Campaigners have voiced strong criticism against a faction of 40 Conservative MPs, accusing them of forming a ‘cabal’ to dilute the effectiveness of the proposed Renters (Reform) Bill in a bid to protect their own financial interests. The Renters’ Reform Coalition has highlighted that five of the ten MPs in England with the largest landlord portfolios are actively involved in this effort.

Key figures such as Nick Fletcher, Marco Longhi, Bob Blackman, James Gray, and Sir Geoffrey Clifton Brown, who collectively own a significant number of privately rented properties, have supported amendments introduced by Conservative MP Anthony Mangnall.

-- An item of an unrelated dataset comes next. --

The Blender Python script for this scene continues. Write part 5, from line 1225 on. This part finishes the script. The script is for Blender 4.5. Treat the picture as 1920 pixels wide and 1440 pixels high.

These amendments are seen as a direct threat to the integrity of the legislation, with proposals that include allowing ‘hearsay’ evidence in eviction cases, indefinite delays to the bill’s enactment, and the potential abolition of council licensing schemes designed to improve housing standards.

One particularly contentious amendment seeks to maintain fixed-term tenancies upon ‘mutual agreement’ between landlords and tenants, a move campaigners argue would unduly favour landlords and maintain the status quo of power imbalance.

The Renters (Reform) Bill, while already subjected to compromises favouring landlords, such as the postponement of the abolition of Section 21 ‘no fault’ evictions and alterations easing the eviction of tenants for anti-social behaviour, faces further dilution from these proposed amendments. Housing Secretary Michael Gove has pledged to eliminate Section 21 evictions before the next General Election, yet the bill remains stalled at its Report Stage in the House of Commons since its introduction last May.

With 30% of the 40 MPs backing the amendments identified as landlords themselves, controlling a combined total of 48 rental properties, there is growing concern over the potential conflict of interest and its impact on the bill’s objectives. Tom Darling, Campaign Manager for the Renters’ Reform Coalition, emphasized the ethical responsibility of MPs profiting from the rental market to support meaningful reforms that address its flaws, rather than undermining them.

Darling expressed apprehension over the government’s willingness to make concessions to these MPs in order to expedite the bill’s passage, potentially compromising on key reforms, including the much-debated abolition of no-fault evictions. The situation underscores a pivotal moment for the future of renting in England, with the potential for significant legislative change hanging in the balance.